Six months after claiming to have more cloud partners than Amazon Web Services, Google and Salesforce combined, Microsoft says partners continue to join on to its cloud effort at a good clip.

Microsoft worldwide channel chief Gavriella Schuster shared some Microsoft Partner Network metrics during a State of the Channel briefing this month.

"Currently, we have more than 68,000 cloud partners, which is a 33% increase year over year," Schuster said during the briefing. That figure is up slightly from the 64,000+ figure that Microsoft cited in July at its Microsoft Inspire conference. It implies the count would have been about 50,000 partners a year ago.
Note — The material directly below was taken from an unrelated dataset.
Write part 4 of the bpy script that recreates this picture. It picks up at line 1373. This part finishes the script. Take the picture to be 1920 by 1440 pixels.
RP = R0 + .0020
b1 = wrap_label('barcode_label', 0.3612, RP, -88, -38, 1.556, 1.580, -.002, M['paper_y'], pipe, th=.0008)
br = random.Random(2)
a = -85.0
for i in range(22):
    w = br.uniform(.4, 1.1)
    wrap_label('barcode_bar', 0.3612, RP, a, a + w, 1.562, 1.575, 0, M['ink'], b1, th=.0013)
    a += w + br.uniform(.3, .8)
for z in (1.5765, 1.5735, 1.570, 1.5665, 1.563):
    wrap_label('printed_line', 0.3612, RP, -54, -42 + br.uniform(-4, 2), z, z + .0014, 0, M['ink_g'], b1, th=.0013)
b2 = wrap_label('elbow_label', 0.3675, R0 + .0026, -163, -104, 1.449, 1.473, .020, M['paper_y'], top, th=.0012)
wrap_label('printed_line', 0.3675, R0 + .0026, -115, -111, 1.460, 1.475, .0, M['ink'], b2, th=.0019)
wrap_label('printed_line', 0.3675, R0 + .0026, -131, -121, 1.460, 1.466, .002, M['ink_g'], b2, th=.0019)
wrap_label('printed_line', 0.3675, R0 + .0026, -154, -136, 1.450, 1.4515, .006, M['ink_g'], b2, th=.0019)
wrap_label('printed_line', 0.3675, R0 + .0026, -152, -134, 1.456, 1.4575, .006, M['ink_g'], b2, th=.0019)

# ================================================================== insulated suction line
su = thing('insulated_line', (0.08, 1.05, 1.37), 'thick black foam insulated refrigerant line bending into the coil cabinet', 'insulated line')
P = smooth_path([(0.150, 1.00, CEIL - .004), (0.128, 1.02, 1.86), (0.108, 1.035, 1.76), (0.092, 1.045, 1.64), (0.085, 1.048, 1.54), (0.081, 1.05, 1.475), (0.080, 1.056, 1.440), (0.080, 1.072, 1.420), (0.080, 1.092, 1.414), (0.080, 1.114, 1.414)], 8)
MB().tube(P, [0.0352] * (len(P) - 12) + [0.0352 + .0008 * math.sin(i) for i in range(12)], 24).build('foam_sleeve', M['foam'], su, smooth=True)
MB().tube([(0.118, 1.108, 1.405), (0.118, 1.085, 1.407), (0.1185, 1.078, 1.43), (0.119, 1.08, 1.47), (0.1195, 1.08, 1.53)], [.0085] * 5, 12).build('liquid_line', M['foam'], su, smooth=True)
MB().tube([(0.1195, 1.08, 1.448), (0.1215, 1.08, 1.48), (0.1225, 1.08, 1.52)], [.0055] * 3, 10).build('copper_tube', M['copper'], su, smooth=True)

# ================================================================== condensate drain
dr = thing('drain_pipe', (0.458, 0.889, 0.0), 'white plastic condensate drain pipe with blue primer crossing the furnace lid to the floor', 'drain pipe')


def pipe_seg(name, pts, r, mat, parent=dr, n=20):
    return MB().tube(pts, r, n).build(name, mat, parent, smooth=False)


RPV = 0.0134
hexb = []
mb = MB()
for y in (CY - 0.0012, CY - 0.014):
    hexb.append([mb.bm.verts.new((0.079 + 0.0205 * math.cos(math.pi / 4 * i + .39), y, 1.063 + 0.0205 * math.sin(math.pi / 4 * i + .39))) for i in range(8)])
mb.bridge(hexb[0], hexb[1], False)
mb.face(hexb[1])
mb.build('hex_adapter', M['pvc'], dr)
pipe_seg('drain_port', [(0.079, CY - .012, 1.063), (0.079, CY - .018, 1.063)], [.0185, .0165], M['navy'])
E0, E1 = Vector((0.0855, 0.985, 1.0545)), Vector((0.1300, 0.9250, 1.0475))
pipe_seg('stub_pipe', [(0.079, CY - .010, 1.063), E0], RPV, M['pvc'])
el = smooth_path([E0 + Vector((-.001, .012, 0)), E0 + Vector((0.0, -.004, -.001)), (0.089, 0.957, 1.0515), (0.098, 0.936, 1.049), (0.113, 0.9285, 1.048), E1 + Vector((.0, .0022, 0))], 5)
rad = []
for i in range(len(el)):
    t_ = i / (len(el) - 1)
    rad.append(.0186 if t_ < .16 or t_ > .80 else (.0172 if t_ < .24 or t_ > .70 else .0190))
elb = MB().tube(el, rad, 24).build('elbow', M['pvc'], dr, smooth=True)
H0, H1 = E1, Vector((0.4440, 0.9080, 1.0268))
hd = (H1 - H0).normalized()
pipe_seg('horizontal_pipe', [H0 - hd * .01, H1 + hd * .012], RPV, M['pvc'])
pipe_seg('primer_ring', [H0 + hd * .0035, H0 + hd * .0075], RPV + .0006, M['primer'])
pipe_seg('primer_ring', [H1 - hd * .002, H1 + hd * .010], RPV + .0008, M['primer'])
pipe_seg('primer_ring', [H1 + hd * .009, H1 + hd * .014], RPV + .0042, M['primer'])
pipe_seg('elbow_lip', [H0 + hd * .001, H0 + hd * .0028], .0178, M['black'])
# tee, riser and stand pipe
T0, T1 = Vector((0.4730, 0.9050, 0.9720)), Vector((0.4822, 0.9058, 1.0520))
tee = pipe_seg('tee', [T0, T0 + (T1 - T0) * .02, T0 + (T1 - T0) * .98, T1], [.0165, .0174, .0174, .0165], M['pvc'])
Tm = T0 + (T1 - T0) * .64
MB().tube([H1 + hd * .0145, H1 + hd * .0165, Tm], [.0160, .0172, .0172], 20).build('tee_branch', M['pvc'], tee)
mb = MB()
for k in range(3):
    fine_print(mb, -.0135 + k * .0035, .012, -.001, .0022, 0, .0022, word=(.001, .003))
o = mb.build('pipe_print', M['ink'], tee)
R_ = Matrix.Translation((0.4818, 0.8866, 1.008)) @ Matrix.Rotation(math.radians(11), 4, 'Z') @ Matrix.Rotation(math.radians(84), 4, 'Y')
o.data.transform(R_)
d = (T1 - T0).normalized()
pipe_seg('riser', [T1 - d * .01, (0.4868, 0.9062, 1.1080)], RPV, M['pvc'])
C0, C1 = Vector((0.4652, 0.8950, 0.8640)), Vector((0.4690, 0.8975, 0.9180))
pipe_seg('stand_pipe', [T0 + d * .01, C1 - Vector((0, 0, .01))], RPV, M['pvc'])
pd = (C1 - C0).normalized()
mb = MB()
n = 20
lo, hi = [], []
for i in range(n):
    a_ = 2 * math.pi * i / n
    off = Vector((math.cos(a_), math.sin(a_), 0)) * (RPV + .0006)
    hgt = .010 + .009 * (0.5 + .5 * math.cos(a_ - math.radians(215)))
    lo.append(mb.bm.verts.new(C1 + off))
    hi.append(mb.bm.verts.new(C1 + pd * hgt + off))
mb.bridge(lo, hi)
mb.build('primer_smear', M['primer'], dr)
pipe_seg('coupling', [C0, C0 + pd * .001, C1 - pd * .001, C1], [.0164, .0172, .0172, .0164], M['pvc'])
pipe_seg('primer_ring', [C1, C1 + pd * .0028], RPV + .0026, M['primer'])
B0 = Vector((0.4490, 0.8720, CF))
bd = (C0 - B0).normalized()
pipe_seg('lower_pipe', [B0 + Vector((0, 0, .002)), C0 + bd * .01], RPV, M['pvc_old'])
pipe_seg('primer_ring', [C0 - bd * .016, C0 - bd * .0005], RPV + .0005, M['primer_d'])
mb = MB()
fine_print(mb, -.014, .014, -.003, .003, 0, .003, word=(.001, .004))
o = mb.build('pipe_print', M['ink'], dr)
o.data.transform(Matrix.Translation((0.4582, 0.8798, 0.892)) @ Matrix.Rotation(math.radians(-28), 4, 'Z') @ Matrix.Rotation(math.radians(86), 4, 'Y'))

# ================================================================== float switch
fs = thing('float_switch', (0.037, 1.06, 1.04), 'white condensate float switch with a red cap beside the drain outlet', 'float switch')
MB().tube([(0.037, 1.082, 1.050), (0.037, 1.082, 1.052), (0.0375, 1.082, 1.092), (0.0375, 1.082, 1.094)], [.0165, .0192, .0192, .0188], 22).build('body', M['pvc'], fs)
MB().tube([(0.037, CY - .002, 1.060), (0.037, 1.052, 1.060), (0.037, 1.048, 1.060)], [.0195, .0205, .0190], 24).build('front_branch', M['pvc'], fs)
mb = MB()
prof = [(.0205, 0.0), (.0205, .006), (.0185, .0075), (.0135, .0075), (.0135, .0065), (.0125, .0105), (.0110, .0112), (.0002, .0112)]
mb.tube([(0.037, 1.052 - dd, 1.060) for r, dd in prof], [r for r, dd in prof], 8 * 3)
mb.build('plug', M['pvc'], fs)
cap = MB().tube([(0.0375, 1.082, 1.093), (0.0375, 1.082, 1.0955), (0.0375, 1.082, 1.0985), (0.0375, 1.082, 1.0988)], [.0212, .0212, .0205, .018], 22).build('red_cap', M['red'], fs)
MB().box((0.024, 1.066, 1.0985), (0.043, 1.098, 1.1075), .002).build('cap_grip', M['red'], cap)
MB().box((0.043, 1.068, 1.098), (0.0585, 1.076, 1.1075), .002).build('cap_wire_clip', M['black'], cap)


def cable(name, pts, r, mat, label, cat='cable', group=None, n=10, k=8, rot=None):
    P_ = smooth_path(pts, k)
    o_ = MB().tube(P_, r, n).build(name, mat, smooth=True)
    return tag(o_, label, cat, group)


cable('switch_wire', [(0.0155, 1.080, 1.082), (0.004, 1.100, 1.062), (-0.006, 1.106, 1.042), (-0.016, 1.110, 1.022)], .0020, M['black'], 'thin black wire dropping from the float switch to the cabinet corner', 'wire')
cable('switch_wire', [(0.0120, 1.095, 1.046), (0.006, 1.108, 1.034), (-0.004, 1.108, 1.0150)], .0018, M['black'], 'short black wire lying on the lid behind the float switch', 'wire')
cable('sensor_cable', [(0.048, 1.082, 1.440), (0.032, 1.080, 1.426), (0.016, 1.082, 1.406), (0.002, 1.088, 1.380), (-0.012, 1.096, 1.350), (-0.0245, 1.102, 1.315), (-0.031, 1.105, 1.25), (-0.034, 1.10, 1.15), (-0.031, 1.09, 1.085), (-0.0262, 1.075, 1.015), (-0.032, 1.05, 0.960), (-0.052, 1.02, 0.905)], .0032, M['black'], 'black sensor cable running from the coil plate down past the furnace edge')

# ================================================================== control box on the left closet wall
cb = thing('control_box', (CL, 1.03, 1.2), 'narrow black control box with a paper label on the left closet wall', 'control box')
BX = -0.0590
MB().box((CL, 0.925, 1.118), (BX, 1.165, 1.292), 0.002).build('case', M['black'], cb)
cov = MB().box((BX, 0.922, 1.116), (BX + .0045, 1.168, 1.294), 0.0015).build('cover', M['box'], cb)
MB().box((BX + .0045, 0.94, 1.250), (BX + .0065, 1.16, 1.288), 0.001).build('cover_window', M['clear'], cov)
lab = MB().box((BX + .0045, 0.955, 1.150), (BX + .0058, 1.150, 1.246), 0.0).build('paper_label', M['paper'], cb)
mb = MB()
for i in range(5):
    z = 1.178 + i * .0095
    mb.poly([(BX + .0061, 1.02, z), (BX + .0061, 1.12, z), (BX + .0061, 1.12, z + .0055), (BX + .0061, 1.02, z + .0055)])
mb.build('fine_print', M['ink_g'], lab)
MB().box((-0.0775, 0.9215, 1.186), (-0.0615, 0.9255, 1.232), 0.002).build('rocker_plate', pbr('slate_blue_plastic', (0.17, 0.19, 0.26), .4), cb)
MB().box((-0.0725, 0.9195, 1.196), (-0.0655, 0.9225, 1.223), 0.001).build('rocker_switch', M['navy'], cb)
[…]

Those partners are selling Microsoft's cloud services, such as Azure, Dynamics 365 and Office 365 through all of Microsoft's sales motions. All of that partner activity helped Microsoft reach a $20 billion annual run rate goal for cloud revenues in its first fiscal quarter of 2018.

Schuster also called attention to even faster growth within the Cloud Solution Provider (CSP) business model for partners. CSP involves almost all of Microsoft's cloud products, but allows partners to bundle Microsoft's products with a partner's own, as well as third-party, services to present a single bill to the customer. In that type of customer engagement, the partner, rather than Microsoft, owns pricing, billing and first-line support.

According to Schuster, the number of partners transacting through CSP in the past 12 months has grown by 83%.

Asked for clarification in an email, a Microsoft spokesperson said the total number of partners transacting in CSP is now 45,000. That's up from 37,500 partners transacting through CSP as of July. An 83% increase suggests Microsoft had just under 25,000 partners transacting through CSP a year ago. That rate of increase, fast at the start of the year, and slower in the last six months, would be consistent with figures shared by Microsoft for U.S. CSP participation this fall of about a 33% increase.